Given \[A = \{ x:x \in N{\text{ and }}3 < x \leqslant 6\} \] and \[B = \{ x:x \in W{\text{ and }}x < 4\} \]. Find the sets A and B in the roster form. Also, find \[A \cup B\] and \[A \cap B\].

Answer 1

Hint: The sets A and B are in set-builder form, convert them into roster form. Then, find \[A \cup B\] which contains the elements that belong to set A or B and \[A \cap B\] which contains elements that belong to both sets A and B.

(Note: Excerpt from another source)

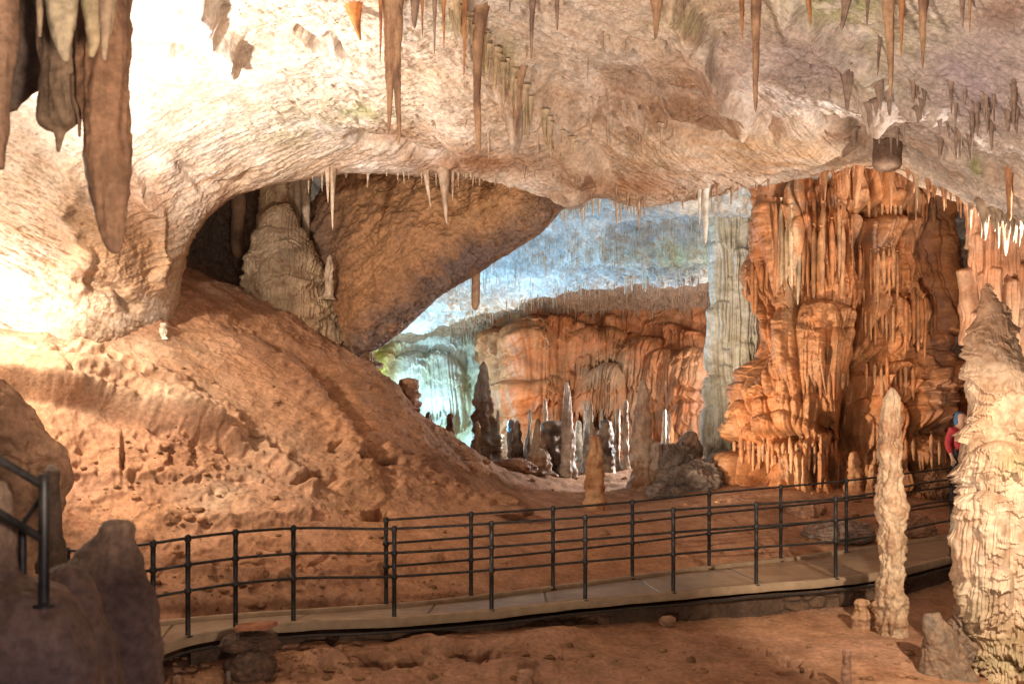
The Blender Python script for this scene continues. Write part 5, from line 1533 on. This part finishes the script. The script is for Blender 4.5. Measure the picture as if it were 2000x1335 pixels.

Complete step-by-step answer:
A set is a collection of well-defined objects. It can be written in either set builder form or roster form.
In the set-builder form, the properties of the element of the set are written inside the braces and a variable is represented instead of the elements.
In roster form, all the elements of the set are listed inside the braces separated by commas.
We are given the set \[A = \{ x:x \in N{\text{ and }}3 < x \leqslant 6\} \], we express it in roster form.
\[A = \{ 4,5,6\} \]
Next, we have the set \[B = \{ x:x \in W{\text{ and }}x < 4\} \], we express it in roster form.
\[B = \{ 0,1,2,3\} \]
The number zero is included in set B because it is given that the elements belong to whole numbers.
Now, the set \[A \cup B\] contains the elements that belong to either set A or set B or both the sets. Hence, we have the following:
\[A \cup B = \{ 0,1,2,3,4,5,6\} \]
Next, the set \[A \cap B\] contains the elements that belong to both sets A and B. But we observe that there are no elements that are common to both the sets A and B.
\[A \cap B = \{ \} \]
\[A \cap B = \phi \]
The set \[\phi \] is an empty set.

Note: You may write the set B in roster form as {1, 2, 3} but it is wrong, the element 0 is missing. The number 0 also belongs to the whole numbers and the elements of set B are whole numbers less than 4.